*EXERCISE*
State only how many lines below include the string "scene".

*DATA SEGMENT*
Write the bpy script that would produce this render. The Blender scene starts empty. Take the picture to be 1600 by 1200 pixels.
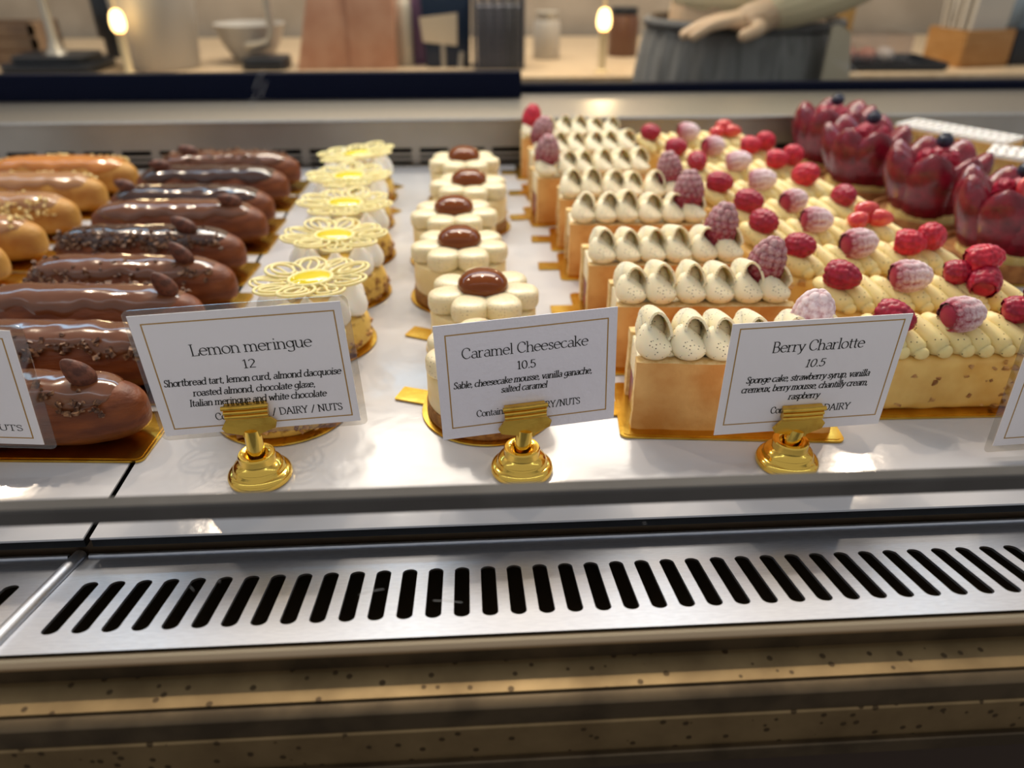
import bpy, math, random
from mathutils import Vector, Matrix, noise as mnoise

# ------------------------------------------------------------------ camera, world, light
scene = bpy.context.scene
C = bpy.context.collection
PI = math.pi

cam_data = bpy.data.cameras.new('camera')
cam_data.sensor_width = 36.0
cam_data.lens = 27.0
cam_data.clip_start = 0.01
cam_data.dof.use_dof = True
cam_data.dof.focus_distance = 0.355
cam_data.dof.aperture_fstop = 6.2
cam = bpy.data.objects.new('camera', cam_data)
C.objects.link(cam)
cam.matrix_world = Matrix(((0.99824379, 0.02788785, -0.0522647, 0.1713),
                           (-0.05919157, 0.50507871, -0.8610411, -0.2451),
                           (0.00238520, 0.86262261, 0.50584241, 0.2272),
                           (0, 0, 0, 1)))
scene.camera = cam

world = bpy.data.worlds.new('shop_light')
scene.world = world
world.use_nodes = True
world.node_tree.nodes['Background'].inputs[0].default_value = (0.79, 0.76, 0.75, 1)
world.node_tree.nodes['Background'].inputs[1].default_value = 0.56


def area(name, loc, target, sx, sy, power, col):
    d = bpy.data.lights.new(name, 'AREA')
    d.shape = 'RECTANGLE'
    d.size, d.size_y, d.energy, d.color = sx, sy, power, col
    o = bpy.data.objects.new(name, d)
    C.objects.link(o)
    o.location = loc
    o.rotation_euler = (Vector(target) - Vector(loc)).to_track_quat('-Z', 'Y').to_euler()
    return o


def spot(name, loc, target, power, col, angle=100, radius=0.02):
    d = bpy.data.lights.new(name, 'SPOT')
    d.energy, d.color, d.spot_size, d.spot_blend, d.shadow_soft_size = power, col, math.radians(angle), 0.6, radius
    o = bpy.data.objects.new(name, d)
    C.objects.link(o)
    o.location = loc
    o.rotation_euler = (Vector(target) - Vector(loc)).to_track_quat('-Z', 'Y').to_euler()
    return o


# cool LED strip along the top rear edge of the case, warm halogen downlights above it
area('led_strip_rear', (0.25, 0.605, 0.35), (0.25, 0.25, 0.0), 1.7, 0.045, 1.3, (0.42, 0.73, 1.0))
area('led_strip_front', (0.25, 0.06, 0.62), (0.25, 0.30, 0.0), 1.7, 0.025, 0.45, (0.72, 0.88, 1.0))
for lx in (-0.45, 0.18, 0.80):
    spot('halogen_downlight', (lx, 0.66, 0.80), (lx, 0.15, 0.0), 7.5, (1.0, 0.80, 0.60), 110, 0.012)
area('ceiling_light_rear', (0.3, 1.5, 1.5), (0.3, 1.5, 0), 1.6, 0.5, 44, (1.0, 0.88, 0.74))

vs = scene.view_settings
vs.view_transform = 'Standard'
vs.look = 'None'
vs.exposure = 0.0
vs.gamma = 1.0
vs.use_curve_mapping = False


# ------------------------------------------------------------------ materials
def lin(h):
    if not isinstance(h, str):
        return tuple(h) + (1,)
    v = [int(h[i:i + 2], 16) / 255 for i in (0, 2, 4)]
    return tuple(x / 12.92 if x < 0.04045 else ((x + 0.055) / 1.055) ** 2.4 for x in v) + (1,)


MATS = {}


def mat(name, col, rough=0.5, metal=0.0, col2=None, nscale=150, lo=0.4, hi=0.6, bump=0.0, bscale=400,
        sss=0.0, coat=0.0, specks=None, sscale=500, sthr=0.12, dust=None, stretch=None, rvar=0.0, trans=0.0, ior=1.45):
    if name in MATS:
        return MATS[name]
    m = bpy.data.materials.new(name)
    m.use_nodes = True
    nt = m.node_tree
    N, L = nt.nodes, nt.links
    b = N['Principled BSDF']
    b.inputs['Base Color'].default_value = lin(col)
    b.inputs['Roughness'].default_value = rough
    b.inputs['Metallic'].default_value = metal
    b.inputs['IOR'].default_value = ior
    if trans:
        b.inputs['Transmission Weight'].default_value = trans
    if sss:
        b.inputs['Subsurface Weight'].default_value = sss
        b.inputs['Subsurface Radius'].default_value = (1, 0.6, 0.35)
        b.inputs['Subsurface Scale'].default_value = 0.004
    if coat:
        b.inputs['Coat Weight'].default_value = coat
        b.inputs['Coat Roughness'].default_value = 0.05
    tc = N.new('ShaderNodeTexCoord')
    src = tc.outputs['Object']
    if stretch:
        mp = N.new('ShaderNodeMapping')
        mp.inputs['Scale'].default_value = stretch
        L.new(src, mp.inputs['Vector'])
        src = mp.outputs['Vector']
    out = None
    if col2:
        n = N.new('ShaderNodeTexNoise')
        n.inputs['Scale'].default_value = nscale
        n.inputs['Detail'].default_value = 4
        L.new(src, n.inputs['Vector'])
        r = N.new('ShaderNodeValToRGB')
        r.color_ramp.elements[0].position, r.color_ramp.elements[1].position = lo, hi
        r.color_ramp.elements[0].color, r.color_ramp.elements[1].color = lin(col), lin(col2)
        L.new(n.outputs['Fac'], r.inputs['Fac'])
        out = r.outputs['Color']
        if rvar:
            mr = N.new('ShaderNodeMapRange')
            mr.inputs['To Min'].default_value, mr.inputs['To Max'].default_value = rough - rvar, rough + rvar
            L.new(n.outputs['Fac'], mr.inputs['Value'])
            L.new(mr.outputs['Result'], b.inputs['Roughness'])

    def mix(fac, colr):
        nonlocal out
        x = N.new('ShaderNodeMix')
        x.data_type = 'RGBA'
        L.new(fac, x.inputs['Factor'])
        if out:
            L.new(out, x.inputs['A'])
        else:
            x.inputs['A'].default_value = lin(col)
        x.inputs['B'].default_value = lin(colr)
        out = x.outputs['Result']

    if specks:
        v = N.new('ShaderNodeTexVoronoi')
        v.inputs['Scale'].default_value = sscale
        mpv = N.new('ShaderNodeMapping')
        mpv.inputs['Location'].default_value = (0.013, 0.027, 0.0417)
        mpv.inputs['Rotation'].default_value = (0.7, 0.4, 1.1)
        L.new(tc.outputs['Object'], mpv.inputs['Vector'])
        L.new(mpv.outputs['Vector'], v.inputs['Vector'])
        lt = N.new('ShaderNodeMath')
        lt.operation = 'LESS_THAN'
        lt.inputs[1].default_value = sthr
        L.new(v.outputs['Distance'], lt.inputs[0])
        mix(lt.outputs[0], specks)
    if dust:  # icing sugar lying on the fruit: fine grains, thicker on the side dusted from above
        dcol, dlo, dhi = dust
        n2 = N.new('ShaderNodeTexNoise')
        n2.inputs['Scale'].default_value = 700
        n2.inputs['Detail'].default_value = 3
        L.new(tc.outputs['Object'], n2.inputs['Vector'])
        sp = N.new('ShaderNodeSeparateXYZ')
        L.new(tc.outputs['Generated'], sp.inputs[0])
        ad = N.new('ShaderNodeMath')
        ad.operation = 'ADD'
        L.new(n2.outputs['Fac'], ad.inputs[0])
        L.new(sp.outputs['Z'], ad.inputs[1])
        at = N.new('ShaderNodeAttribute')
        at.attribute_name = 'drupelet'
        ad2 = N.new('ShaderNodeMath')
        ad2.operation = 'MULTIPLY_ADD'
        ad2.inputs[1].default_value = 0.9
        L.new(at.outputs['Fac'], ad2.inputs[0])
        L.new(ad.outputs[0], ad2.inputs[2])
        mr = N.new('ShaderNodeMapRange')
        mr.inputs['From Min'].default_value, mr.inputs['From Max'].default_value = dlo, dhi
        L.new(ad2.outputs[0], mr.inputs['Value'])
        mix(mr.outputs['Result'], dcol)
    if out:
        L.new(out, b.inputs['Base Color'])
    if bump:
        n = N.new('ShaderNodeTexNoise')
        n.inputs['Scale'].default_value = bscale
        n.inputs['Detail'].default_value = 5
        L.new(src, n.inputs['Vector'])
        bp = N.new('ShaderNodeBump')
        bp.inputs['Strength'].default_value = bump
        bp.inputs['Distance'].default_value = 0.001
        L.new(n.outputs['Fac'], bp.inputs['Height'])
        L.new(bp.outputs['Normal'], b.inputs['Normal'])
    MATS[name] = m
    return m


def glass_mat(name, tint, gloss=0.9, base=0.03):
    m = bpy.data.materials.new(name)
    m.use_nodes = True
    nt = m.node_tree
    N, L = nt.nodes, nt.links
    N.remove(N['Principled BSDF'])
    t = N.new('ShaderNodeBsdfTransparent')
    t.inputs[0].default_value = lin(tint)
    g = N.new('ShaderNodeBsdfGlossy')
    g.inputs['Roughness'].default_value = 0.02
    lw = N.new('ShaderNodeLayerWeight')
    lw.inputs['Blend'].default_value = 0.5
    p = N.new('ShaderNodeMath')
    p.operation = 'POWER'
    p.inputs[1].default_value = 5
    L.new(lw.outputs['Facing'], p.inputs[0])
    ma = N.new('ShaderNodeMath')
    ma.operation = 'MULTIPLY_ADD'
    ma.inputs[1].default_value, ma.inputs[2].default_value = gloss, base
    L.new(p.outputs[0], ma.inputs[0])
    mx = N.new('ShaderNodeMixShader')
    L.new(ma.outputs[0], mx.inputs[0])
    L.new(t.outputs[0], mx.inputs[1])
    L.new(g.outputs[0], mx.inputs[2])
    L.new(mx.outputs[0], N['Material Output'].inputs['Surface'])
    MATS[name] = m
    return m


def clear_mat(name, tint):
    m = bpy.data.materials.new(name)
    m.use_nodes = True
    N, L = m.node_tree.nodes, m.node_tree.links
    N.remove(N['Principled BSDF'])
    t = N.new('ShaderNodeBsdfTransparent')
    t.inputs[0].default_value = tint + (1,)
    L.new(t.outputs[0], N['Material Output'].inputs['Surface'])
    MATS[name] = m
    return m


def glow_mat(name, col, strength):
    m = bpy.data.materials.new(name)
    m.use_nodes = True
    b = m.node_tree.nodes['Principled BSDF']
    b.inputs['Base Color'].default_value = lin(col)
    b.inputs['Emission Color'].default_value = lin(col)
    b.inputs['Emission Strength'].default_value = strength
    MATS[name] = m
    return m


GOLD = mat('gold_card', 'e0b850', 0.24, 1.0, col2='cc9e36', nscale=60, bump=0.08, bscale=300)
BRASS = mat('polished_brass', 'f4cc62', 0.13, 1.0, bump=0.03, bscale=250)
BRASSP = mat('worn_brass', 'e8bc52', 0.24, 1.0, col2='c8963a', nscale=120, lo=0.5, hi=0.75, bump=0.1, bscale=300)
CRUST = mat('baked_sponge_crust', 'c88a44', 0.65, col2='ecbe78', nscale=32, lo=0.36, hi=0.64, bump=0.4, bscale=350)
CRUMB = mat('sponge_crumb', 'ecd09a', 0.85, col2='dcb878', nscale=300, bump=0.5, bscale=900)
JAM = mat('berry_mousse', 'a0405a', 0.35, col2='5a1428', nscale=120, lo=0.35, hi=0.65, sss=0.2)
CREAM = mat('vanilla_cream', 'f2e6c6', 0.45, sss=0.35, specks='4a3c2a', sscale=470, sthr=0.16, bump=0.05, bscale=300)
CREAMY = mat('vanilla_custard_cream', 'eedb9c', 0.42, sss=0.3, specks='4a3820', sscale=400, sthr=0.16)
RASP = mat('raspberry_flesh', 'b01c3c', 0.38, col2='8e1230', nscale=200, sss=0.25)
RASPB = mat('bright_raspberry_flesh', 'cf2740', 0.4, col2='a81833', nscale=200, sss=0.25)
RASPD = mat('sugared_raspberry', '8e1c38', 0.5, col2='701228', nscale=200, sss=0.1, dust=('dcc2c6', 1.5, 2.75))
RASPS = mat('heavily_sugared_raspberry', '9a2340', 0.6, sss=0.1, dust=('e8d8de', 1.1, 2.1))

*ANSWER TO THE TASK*
5